Take the lines from the beginning of the material through the line containing "S = bpy.context.scene" and retype them exactly, leaving the pictures out.
--- start of Provided data ---
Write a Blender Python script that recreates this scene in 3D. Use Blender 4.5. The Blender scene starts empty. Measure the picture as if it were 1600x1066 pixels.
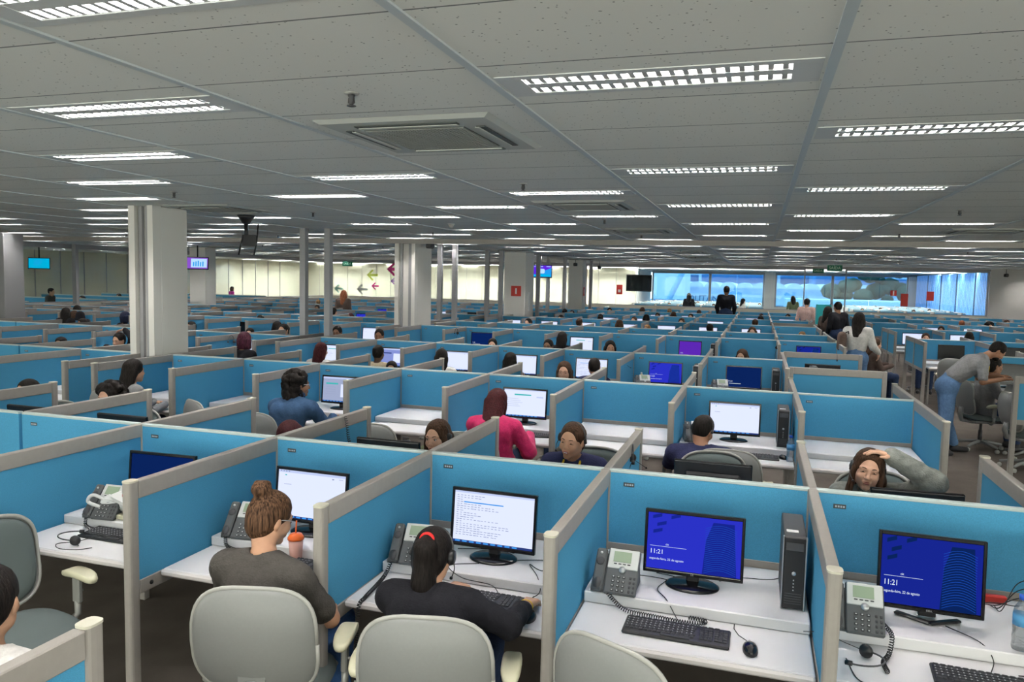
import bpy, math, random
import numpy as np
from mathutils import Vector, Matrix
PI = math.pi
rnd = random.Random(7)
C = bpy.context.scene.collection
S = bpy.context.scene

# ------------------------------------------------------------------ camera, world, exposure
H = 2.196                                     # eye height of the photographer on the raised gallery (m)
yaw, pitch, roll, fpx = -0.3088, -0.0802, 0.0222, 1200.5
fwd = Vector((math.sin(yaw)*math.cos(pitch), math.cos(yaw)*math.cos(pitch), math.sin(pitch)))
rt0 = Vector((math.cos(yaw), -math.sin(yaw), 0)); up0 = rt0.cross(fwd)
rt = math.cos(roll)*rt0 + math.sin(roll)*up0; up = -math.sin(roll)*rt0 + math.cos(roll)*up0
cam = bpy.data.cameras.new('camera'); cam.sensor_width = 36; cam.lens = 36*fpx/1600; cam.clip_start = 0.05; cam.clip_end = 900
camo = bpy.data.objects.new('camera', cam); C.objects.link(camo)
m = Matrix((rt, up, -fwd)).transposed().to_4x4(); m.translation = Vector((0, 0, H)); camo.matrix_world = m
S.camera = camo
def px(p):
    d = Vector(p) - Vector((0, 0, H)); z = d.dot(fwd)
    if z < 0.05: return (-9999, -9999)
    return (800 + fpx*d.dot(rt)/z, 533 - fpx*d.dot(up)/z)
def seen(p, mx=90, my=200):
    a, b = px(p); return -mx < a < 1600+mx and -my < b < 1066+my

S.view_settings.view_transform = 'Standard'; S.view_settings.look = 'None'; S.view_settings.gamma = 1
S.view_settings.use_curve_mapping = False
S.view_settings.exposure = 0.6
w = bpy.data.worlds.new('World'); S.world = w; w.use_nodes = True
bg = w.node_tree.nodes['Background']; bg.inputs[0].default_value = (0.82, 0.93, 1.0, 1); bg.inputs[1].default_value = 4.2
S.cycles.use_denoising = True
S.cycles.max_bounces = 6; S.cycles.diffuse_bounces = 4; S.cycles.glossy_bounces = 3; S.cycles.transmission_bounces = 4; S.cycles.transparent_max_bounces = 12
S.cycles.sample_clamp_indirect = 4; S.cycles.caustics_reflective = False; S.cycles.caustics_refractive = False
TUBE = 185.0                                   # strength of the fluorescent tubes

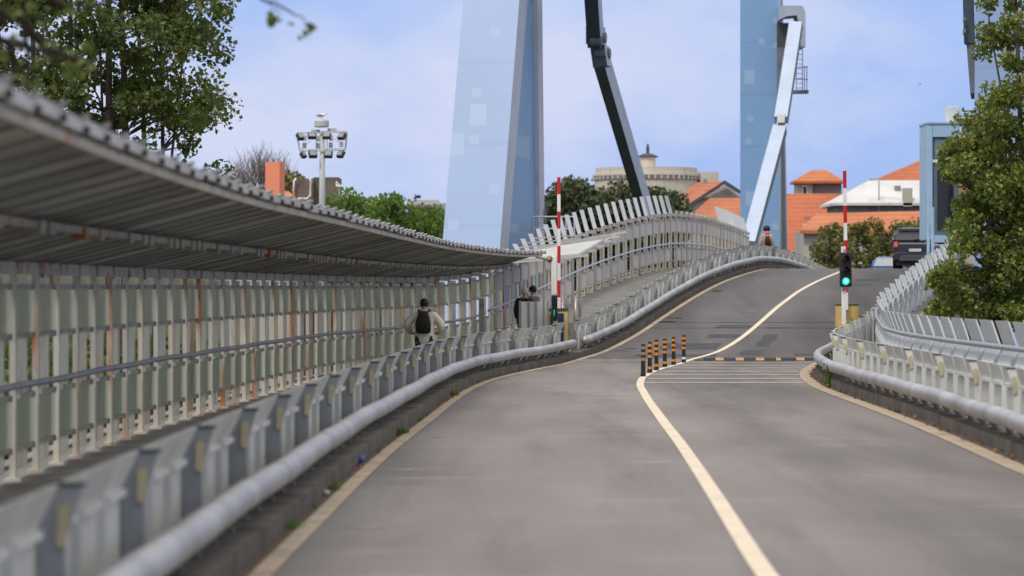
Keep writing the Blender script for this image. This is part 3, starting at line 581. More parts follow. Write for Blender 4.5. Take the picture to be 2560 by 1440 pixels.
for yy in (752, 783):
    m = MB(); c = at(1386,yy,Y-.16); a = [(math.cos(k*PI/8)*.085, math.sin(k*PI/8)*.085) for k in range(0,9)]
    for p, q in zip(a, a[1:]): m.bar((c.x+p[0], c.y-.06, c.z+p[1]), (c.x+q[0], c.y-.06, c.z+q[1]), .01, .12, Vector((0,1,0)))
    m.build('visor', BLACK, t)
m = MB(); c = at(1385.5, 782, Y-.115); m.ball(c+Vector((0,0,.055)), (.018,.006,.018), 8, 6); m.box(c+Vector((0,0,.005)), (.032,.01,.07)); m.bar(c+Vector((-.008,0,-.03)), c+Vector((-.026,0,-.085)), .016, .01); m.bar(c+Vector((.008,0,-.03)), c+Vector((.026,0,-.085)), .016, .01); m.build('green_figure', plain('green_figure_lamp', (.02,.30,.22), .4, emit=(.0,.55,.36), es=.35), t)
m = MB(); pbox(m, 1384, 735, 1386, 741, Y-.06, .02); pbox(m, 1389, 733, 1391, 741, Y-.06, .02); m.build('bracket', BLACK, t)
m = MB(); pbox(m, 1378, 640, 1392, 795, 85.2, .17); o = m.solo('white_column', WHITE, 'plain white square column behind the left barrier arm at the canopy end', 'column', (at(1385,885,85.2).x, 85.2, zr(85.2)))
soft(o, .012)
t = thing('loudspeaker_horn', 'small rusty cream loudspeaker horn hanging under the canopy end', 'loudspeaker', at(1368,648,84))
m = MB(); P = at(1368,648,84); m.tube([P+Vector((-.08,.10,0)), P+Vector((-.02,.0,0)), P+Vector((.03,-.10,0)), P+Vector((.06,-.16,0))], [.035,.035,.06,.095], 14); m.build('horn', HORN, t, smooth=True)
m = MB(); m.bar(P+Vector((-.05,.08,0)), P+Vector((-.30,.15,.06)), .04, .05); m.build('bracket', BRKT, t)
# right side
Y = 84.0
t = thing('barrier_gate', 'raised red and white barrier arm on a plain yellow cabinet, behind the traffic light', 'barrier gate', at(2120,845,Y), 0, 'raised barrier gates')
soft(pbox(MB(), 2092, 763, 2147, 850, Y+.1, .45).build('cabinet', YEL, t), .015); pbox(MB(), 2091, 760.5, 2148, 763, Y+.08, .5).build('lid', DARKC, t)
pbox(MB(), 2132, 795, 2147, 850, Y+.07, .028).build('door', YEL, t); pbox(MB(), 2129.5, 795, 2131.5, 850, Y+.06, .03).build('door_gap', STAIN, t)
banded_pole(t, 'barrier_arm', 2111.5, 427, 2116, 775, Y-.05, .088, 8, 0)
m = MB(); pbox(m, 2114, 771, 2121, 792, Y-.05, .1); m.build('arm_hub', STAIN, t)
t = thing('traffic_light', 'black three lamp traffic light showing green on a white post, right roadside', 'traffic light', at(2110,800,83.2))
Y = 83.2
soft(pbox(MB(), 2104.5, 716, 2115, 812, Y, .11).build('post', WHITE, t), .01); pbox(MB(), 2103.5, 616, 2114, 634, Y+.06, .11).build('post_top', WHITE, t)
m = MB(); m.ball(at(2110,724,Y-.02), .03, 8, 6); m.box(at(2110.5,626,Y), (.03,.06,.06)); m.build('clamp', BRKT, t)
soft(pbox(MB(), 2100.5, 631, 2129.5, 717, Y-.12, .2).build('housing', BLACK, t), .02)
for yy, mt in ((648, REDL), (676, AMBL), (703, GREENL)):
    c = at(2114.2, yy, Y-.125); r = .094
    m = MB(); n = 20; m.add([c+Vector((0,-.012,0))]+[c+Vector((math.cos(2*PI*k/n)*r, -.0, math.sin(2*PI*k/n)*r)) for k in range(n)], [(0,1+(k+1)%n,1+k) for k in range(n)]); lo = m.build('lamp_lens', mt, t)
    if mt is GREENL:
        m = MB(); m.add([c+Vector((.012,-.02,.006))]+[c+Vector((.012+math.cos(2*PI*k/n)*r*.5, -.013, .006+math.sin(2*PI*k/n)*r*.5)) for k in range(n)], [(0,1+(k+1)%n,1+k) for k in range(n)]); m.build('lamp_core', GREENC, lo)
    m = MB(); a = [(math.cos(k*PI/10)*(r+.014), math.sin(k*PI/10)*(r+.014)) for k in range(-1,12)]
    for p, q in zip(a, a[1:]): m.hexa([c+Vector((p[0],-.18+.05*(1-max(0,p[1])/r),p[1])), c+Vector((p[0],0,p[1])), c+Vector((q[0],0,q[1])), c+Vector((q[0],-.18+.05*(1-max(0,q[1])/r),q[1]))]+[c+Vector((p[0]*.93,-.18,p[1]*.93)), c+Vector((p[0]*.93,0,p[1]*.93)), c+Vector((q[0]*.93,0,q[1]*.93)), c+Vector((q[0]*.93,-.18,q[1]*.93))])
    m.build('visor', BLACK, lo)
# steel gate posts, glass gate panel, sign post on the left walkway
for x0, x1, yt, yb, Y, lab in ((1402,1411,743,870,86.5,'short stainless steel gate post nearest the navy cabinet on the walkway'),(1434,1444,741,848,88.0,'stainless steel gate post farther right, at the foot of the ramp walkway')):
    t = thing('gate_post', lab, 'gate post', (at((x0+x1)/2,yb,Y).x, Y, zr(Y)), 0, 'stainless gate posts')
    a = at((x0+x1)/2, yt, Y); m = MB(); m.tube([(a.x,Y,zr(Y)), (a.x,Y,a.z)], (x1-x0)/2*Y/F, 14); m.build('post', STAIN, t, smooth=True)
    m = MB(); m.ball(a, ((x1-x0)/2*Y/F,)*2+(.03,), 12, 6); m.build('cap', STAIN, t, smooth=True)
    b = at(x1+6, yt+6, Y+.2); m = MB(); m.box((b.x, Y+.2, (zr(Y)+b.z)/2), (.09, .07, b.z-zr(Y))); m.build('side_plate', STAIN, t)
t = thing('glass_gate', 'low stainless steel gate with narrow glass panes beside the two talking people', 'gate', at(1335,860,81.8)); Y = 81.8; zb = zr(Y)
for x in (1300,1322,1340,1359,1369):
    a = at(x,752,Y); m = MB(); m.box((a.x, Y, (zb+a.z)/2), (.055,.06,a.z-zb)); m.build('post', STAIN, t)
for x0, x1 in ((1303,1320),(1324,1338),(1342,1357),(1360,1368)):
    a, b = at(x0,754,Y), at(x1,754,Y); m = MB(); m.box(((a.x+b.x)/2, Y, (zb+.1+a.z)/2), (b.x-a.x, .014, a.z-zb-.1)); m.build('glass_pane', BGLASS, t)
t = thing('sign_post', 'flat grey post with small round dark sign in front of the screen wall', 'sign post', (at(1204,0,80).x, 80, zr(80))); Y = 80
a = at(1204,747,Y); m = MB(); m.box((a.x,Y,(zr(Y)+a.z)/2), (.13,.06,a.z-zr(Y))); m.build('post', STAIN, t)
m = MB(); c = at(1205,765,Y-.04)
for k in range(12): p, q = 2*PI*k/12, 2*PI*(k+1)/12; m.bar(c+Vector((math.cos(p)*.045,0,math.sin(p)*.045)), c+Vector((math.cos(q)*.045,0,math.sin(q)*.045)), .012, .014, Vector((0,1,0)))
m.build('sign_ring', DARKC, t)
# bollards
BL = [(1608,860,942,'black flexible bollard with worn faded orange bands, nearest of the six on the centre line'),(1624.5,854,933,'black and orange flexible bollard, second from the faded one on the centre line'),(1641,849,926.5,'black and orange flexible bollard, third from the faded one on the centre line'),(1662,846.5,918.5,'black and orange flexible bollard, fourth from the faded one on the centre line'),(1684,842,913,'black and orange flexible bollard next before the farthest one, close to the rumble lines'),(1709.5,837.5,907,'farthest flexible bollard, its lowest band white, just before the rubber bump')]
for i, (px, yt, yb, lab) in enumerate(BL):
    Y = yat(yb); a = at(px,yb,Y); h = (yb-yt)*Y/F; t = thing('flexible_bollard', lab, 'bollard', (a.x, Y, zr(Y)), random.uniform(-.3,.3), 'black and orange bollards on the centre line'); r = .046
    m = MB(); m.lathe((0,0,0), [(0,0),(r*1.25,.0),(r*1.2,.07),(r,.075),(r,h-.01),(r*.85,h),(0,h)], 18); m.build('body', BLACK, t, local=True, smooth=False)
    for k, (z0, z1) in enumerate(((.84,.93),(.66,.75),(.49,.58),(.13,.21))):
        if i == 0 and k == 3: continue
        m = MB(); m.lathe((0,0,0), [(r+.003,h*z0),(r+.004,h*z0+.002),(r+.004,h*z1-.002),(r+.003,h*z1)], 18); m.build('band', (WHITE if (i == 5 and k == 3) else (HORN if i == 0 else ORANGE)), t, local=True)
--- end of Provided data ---
Result of the exercise:
Write a Blender Python script that recreates this scene in 3D. Use Blender 4.5. The Blender scene starts empty. Measure the picture as if it were 1600x1066 pixels.
import bpy, math, random
import numpy as np
from mathutils import Vector, Matrix
PI = math.pi
rnd = random.Random(7)
C = bpy.context.scene.collection
S = bpy.context.scene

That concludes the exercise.